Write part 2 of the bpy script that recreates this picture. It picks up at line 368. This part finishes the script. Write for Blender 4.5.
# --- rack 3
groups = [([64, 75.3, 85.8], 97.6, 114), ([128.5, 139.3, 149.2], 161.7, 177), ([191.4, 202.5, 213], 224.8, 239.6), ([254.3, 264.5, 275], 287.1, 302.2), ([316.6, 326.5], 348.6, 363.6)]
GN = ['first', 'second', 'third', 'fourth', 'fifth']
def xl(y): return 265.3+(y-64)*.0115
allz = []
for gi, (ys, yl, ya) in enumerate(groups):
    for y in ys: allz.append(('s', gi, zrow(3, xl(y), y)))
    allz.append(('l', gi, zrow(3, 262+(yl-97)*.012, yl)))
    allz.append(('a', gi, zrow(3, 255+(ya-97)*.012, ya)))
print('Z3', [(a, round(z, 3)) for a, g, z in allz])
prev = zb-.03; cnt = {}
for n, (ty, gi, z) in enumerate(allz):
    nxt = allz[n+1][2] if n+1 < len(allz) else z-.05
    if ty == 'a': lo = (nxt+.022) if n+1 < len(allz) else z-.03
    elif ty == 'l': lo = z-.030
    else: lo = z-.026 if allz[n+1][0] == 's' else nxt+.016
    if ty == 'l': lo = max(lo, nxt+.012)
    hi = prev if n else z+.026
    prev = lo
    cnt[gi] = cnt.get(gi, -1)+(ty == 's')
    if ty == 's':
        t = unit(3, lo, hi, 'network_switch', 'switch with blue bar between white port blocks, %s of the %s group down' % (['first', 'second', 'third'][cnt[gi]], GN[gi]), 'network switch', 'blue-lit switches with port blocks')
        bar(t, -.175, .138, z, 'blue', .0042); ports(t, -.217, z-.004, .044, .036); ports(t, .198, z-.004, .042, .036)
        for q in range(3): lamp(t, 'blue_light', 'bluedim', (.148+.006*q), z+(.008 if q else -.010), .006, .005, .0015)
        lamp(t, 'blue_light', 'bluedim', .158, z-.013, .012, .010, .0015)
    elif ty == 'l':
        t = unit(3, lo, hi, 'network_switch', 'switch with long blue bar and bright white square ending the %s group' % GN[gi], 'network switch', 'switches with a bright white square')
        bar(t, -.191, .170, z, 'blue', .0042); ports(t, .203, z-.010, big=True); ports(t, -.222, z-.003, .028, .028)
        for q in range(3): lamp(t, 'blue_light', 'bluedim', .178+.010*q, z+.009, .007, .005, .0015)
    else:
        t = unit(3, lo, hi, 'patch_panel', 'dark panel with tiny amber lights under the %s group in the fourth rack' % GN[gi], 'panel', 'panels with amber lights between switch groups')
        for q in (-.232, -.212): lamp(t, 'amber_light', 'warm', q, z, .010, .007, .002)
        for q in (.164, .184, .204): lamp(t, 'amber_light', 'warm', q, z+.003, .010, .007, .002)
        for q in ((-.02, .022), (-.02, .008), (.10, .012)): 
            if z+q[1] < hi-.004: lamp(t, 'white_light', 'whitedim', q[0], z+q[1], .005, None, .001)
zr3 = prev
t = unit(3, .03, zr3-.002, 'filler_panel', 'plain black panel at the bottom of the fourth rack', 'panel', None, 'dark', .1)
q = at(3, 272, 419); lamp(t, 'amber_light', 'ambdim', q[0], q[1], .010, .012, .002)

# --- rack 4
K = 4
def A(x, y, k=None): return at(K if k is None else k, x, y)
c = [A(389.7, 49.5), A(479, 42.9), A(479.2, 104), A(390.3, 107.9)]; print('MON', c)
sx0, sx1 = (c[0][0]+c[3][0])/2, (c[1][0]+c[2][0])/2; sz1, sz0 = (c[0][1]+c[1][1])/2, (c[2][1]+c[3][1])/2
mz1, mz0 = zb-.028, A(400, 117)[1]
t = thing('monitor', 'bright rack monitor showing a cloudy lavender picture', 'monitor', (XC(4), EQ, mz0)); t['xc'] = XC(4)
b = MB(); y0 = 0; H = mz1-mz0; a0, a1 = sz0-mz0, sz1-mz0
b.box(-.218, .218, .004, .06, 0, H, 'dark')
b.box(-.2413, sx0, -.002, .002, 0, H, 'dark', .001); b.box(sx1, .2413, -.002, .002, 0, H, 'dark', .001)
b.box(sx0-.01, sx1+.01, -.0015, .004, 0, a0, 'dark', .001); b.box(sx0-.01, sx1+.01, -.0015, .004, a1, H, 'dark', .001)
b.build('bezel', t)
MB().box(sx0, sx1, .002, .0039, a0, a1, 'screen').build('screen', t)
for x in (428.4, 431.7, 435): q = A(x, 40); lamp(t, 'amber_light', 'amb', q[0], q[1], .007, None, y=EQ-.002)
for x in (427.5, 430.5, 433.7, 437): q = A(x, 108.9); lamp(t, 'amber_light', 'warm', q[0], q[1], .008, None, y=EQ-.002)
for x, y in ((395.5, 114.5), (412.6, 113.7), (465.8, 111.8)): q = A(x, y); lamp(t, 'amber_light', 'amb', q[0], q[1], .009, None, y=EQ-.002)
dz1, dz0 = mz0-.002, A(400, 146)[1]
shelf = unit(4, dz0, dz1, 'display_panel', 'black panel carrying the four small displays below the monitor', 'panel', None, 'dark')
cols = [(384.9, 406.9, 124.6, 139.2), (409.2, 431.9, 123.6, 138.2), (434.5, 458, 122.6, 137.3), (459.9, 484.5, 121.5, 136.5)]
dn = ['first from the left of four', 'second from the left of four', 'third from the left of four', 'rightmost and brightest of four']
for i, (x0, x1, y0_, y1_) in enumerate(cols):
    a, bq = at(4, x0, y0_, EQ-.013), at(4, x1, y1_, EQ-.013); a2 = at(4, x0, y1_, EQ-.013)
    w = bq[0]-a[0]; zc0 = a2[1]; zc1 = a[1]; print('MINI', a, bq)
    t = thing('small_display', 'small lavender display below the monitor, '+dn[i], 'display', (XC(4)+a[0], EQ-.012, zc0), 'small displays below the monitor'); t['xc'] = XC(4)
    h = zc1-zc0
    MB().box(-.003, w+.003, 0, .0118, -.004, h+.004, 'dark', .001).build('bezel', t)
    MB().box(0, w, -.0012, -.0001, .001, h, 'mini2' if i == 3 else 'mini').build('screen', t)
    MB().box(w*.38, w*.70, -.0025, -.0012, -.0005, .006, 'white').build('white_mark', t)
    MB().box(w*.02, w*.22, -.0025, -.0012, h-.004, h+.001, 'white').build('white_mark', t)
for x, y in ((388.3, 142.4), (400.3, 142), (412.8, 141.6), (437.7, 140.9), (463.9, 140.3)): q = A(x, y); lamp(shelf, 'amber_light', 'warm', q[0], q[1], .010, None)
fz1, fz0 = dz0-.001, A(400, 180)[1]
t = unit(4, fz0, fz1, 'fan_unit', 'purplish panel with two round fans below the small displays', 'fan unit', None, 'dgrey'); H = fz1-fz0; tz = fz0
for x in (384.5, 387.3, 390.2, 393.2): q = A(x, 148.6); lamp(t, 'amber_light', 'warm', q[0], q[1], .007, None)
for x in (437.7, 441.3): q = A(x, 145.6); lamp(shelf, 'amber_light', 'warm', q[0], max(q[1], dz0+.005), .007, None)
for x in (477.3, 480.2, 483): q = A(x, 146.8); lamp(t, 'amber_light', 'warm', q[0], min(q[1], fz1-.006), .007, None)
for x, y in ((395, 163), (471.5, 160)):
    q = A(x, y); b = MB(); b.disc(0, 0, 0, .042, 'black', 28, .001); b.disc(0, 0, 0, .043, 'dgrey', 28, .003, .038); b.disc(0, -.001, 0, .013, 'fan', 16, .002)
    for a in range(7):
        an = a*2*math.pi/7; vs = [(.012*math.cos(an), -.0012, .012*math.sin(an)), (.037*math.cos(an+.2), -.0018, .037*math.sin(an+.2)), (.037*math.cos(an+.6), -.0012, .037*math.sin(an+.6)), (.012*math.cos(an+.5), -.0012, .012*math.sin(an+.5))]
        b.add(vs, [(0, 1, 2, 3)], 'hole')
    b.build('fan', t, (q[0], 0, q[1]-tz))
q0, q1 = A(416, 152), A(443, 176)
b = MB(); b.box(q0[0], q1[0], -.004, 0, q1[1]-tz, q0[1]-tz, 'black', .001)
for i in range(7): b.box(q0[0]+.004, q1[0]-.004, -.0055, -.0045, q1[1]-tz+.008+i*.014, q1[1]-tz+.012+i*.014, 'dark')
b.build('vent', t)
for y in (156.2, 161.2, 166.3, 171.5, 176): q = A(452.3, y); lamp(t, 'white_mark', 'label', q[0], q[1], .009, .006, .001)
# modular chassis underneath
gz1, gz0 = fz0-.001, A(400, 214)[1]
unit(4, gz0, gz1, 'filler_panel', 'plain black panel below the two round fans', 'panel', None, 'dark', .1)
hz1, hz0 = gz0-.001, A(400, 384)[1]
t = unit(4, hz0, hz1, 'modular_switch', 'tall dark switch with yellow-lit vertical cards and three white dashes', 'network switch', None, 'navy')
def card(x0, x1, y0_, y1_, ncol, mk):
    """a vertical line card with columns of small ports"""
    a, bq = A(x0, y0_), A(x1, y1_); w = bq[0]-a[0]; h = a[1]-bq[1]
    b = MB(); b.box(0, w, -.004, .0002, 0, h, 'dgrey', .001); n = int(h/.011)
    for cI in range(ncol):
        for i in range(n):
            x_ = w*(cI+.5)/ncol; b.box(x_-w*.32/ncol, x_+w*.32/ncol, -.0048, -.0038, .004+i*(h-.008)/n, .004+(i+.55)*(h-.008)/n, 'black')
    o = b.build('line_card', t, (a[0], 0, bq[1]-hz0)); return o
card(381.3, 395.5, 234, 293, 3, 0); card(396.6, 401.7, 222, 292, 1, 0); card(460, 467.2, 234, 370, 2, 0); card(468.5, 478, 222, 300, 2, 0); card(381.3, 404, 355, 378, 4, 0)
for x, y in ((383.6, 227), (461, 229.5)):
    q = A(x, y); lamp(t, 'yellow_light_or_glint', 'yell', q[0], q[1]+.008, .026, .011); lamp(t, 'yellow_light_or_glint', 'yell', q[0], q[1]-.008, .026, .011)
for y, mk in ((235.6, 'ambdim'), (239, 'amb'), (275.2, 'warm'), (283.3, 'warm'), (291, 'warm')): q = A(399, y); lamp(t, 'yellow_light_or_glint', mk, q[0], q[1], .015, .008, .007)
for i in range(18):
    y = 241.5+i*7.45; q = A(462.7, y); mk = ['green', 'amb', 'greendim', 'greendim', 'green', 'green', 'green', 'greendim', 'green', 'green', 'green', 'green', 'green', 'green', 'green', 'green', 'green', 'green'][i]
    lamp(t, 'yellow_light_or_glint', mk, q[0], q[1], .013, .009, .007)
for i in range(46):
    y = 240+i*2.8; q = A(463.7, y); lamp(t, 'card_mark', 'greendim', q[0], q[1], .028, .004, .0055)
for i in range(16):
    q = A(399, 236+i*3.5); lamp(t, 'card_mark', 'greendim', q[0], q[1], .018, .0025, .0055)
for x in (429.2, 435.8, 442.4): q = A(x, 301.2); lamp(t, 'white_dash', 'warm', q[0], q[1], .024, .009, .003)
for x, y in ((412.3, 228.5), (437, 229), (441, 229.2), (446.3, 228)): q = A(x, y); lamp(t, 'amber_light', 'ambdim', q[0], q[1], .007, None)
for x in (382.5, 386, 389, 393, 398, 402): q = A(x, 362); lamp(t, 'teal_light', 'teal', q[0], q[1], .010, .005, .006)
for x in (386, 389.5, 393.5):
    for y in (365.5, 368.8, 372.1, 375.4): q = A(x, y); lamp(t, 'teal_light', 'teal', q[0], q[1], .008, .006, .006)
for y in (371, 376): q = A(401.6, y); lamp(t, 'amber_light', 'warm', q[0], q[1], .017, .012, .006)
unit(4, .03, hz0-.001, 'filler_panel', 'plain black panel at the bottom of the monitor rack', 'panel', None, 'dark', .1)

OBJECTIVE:
Filter the listing for the word "picture" and copy every line that holds it.

EXERCISE RESPONSE:
Write part 2 of the bpy script that recreates this picture. It picks up at line 368. This part finishes the script. Write for Blender 4.5.
t = thing('monitor', 'bright rack monitor showing a cloudy lavender picture', 'monitor', (XC(4), EQ, mz0)); t['xc'] = XC(4)